== Recorded data ==
★ ★ ★ ★ ★ ★ ★
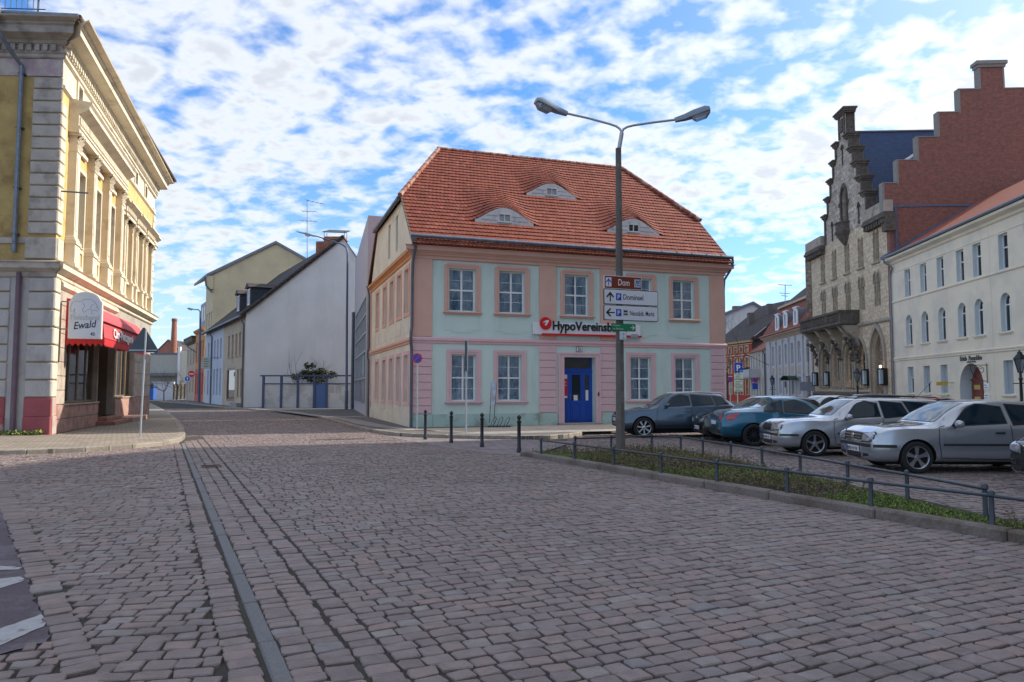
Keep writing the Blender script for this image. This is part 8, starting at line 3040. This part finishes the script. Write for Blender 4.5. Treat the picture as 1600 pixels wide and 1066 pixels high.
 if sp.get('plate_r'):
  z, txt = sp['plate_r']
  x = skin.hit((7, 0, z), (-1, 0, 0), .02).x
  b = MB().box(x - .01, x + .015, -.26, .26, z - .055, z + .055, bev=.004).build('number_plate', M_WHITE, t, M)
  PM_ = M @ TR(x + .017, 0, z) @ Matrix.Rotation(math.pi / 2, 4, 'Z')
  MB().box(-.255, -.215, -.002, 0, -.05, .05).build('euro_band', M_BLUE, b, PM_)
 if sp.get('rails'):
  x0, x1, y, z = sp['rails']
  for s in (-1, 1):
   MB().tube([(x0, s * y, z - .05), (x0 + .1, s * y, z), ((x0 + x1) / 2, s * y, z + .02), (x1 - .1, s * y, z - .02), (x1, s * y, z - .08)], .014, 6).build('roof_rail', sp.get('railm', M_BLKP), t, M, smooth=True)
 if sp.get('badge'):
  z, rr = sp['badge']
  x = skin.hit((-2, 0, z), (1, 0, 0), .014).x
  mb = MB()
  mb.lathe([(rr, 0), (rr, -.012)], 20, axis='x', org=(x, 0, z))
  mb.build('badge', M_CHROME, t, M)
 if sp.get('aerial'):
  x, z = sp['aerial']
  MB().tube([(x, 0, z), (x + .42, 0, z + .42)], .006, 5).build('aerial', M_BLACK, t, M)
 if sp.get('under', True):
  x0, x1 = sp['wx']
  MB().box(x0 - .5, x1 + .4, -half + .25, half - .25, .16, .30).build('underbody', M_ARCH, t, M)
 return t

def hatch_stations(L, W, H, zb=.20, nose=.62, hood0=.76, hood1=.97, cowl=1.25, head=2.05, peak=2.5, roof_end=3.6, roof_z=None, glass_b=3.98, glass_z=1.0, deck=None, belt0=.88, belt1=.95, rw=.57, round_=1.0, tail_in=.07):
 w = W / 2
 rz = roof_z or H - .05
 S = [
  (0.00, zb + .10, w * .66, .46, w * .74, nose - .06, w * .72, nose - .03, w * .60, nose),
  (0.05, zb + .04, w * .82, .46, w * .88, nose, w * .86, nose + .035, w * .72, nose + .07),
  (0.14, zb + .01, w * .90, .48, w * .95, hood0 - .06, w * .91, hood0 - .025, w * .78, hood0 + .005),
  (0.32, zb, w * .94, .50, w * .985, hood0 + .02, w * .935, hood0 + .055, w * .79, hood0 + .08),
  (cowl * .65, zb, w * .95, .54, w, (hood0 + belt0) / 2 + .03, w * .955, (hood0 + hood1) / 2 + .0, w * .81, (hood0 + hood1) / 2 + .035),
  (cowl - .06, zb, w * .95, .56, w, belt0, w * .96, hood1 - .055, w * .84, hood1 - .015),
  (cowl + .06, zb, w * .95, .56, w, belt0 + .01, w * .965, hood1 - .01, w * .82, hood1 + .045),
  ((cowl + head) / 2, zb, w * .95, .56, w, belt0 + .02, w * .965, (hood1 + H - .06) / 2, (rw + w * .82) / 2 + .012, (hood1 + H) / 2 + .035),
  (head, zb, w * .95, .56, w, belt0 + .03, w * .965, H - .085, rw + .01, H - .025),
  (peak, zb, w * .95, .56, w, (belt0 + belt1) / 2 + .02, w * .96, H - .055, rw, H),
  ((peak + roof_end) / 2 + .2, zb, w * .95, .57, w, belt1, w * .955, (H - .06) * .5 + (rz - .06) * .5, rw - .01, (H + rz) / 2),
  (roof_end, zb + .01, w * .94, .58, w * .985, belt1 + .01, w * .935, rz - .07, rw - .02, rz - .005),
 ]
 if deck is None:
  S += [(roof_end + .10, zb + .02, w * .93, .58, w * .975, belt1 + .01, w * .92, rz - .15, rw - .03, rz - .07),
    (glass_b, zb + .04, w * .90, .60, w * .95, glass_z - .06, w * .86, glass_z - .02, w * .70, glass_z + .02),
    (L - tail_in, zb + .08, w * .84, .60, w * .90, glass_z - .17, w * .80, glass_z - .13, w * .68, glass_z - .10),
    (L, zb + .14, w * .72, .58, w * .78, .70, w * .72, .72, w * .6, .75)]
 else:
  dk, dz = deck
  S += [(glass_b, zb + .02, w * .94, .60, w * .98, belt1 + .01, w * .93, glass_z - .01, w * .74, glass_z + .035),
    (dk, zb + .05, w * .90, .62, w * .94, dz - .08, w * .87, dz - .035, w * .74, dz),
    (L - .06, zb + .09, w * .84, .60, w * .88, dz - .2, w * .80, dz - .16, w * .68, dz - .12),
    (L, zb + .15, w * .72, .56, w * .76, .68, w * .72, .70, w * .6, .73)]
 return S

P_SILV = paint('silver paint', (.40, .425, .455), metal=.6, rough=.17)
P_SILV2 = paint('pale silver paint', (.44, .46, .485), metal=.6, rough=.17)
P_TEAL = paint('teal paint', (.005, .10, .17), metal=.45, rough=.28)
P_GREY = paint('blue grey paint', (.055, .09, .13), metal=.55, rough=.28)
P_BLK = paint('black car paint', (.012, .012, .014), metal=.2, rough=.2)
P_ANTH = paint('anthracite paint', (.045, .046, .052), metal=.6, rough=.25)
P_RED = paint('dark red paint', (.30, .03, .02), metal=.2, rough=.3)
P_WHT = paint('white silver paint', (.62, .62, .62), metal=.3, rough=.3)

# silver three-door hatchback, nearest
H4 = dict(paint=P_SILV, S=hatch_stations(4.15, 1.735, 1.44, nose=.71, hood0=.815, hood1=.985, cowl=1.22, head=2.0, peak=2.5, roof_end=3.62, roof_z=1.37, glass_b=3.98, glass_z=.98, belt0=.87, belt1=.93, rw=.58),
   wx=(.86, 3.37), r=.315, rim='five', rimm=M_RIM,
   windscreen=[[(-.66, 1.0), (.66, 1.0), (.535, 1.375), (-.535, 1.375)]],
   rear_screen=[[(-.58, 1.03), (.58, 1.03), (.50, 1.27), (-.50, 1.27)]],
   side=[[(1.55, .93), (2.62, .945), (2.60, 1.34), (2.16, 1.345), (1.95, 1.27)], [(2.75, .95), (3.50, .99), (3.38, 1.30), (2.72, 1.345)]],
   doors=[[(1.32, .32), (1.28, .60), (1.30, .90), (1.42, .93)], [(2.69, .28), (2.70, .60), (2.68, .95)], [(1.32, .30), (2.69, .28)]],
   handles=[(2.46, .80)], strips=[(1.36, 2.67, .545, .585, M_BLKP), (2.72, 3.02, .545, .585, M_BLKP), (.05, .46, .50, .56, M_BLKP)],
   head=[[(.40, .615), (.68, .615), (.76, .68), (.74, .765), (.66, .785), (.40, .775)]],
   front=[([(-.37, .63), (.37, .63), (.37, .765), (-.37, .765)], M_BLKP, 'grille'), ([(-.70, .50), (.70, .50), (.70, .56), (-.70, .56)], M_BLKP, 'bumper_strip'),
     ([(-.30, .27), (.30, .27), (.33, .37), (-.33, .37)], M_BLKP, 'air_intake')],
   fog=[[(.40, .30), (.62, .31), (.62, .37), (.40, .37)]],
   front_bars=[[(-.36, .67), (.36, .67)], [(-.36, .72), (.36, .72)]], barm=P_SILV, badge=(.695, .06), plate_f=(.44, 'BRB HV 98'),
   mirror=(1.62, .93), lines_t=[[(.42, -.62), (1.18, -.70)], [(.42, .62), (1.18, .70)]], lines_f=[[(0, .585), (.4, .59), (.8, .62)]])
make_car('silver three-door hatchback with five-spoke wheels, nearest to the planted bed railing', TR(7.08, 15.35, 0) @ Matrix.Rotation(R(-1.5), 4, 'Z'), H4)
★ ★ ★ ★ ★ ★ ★
== Requirement ==
Reproduce the material word for word, minus the images.

== Solved exercise ==
Keep writing the Blender script for this image. This is part 8, starting at line 3040. This part finishes the script. Write for Blender 4.5. Treat the picture as 1600 pixels wide and 1066 pixels high.
 if sp.get('plate_r'):
  z, txt = sp['plate_r']
  x = skin.hit((7, 0, z), (-1, 0, 0), .02).x
  b = MB().box(x - .01, x + .015, -.26, .26, z - .055, z + .055, bev=.004).build('number_plate', M_WHITE, t, M)
  PM_ = M @ TR(x + .017, 0, z) @ Matrix.Rotation(math.pi / 2, 4, 'Z')
  MB().box(-.255, -.215, -.002, 0, -.05, .05).build('euro_band', M_BLUE, b, PM_)
 if sp.get('rails'):
  x0, x1, y, z = sp['rails']
  for s in (-1, 1):
   MB().tube([(x0, s * y, z - .05), (x0 + .1, s * y, z), ((x0 + x1) / 2, s * y, z + .02), (x1 - .1, s * y, z - .02), (x1, s * y, z - .08)], .014, 6).build('roof_rail', sp.get('railm', M_BLKP), t, M, smooth=True)
 if sp.get('badge'):
  z, rr = sp['badge']
  x = skin.hit((-2, 0, z), (1, 0, 0), .014).x
  mb = MB()
  mb.lathe([(rr, 0), (rr, -.012)], 20, axis='x', org=(x, 0, z))
  mb.build('badge', M_CHROME, t, M)
 if sp.get('aerial'):
  x, z = sp['aerial']
  MB().tube([(x, 0, z), (x + .42, 0, z + .42)], .006, 5).build('aerial', M_BLACK, t, M)
 if sp.get('under', True):
  x0, x1 = sp['wx']
  MB().box(x0 - .5, x1 + .4, -half + .25, half - .25, .16, .30).build('underbody', M_ARCH, t, M)
 return t

def hatch_stations(L, W, H, zb=.20, nose=.62, hood0=.76, hood1=.97, cowl=1.25, head=2.05, peak=2.5, roof_end=3.6, roof_z=None, glass_b=3.98, glass_z=1.0, deck=None, belt0=.88, belt1=.95, rw=.57, round_=1.0, tail_in=.07):
 w = W / 2
 rz = roof_z or H - .05
 S = [
  (0.00, zb + .10, w * .66, .46, w * .74, nose - .06, w * .72, nose - .03, w * .60, nose),
  (0.05, zb + .04, w * .82, .46, w * .88, nose, w * .86, nose + .035, w * .72, nose + .07),
  (0.14, zb + .01, w * .90, .48, w * .95, hood0 - .06, w * .91, hood0 - .025, w * .78, hood0 + .005),
  (0.32, zb, w * .94, .50, w * .985, hood0 + .02, w * .935, hood0 + .055, w * .79, hood0 + .08),
  (cowl * .65, zb, w * .95, .54, w, (hood0 + belt0) / 2 + .03, w * .955, (hood0 + hood1) / 2 + .0, w * .81, (hood0 + hood1) / 2 + .035),
  (cowl - .06, zb, w * .95, .56, w, belt0, w * .96, hood1 - .055, w * .84, hood1 - .015),
  (cowl + .06, zb, w * .95, .56, w, belt0 + .01, w * .965, hood1 - .01, w * .82, hood1 + .045),
  ((cowl + head) / 2, zb, w * .95, .56, w, belt0 + .02, w * .965, (hood1 + H - .06) / 2, (rw + w * .82) / 2 + .012, (hood1 + H) / 2 + .035),
  (head, zb, w * .95, .56, w, belt0 + .03, w * .965, H - .085, rw + .01, H - .025),
  (peak, zb, w * .95, .56, w, (belt0 + belt1) / 2 + .02, w * .96, H - .055, rw, H),
  ((peak + roof_end) / 2 + .2, zb, w * .95, .57, w, belt1, w * .955, (H - .06) * .5 + (rz - .06) * .5, rw - .01, (H + rz) / 2),
  (roof_end, zb + .01, w * .94, .58, w * .985, belt1 + .01, w * .935, rz - .07, rw - .02, rz - .005),
 ]
 if deck is None:
  S += [(roof_end + .10, zb + .02, w * .93, .58, w * .975, belt1 + .01, w * .92, rz - .15, rw - .03, rz - .07),
    (glass_b, zb + .04, w * .90, .60, w * .95, glass_z - .06, w * .86, glass_z - .02, w * .70, glass_z + .02),
    (L - tail_in, zb + .08, w * .84, .60, w * .90, glass_z - .17, w * .80, glass_z - .13, w * .68, glass_z - .10),
    (L, zb + .14, w * .72, .58, w * .78, .70, w * .72, .72, w * .6, .75)]
 else:
  dk, dz = deck
  S += [(glass_b, zb + .02, w * .94, .60, w * .98, belt1 + .01, w * .93, glass_z - .01, w * .74, glass_z + .035),
    (dk, zb + .05, w * .90, .62, w * .94, dz - .08, w * .87, dz - .035, w * .74, dz),
    (L - .06, zb + .09, w * .84, .60, w * .88, dz - .2, w * .80, dz - .16, w * .68, dz - .12),
    (L, zb + .15, w * .72, .56, w * .76, .68, w * .72, .70, w * .6, .73)]
 return S

P_SILV = paint('silver paint', (.40, .425, .455), metal=.6, rough=.17)
P_SILV2 = paint('pale silver paint', (.44, .46, .485), metal=.6, rough=.17)
P_TEAL = paint('teal paint', (.005, .10, .17), metal=.45, rough=.28)
P_GREY = paint('blue grey paint', (.055, .09, .13), metal=.55, rough=.28)
P_BLK = paint('black car paint', (.012, .012, .014), metal=.2, rough=.2)
P_ANTH = paint('anthracite paint', (.045, .046, .052), metal=.6, rough=.25)
P_RED = paint('dark red paint', (.30, .03, .02), metal=.2, rough=.3)
P_WHT = paint('white silver paint', (.62, .62, .62), metal=.3, rough=.3)

# silver three-door hatchback, nearest
H4 = dict(paint=P_SILV, S=hatch_stations(4.15, 1.735, 1.44, nose=.71, hood0=.815, hood1=.985, cowl=1.22, head=2.0, peak=2.5, roof_end=3.62, roof_z=1.37, glass_b=3.98, glass_z=.98, belt0=.87, belt1=.93, rw=.58),
   wx=(.86, 3.37), r=.315, rim='five', rimm=M_RIM,
   windscreen=[[(-.66, 1.0), (.66, 1.0), (.535, 1.375), (-.535, 1.375)]],
   rear_screen=[[(-.58, 1.03), (.58, 1.03), (.50, 1.27), (-.50, 1.27)]],
   side=[[(1.55, .93), (2.62, .945), (2.60, 1.34), (2.16, 1.345), (1.95, 1.27)], [(2.75, .95), (3.50, .99), (3.38, 1.30), (2.72, 1.345)]],
   doors=[[(1.32, .32), (1.28, .60), (1.30, .90), (1.42, .93)], [(2.69, .28), (2.70, .60), (2.68, .95)], [(1.32, .30), (2.69, .28)]],
   handles=[(2.46, .80)], strips=[(1.36, 2.67, .545, .585, M_BLKP), (2.72, 3.02, .545, .585, M_BLKP), (.05, .46, .50, .56, M_BLKP)],
   head=[[(.40, .615), (.68, .615), (.76, .68), (.74, .765), (.66, .785), (.40, .775)]],
   front=[([(-.37, .63), (.37, .63), (.37, .765), (-.37, .765)], M_BLKP, 'grille'), ([(-.70, .50), (.70, .50), (.70, .56), (-.70, .56)], M_BLKP, 'bumper_strip'),
     ([(-.30, .27), (.30, .27), (.33, .37), (-.33, .37)], M_BLKP, 'air_intake')],
   fog=[[(.40, .30), (.62, .31), (.62, .37), (.40, .37)]],
   front_bars=[[(-.36, .67), (.36, .67)], [(-.36, .72), (.36, .72)]], barm=P_SILV, badge=(.695, .06), plate_f=(.44, 'BRB HV 98'),
   mirror=(1.62, .93), lines_t=[[(.42, -.62), (1.18, -.70)], [(.42, .62), (1.18, .70)]], lines_f=[[(0, .585), (.4, .59), (.8, .62)]])
make_car('silver three-door hatchback with five-spoke wheels, nearest to the planted bed railing', TR(7.08, 15.35, 0) @ Matrix.Rotation(R(-1.5), 4, 'Z'), H4)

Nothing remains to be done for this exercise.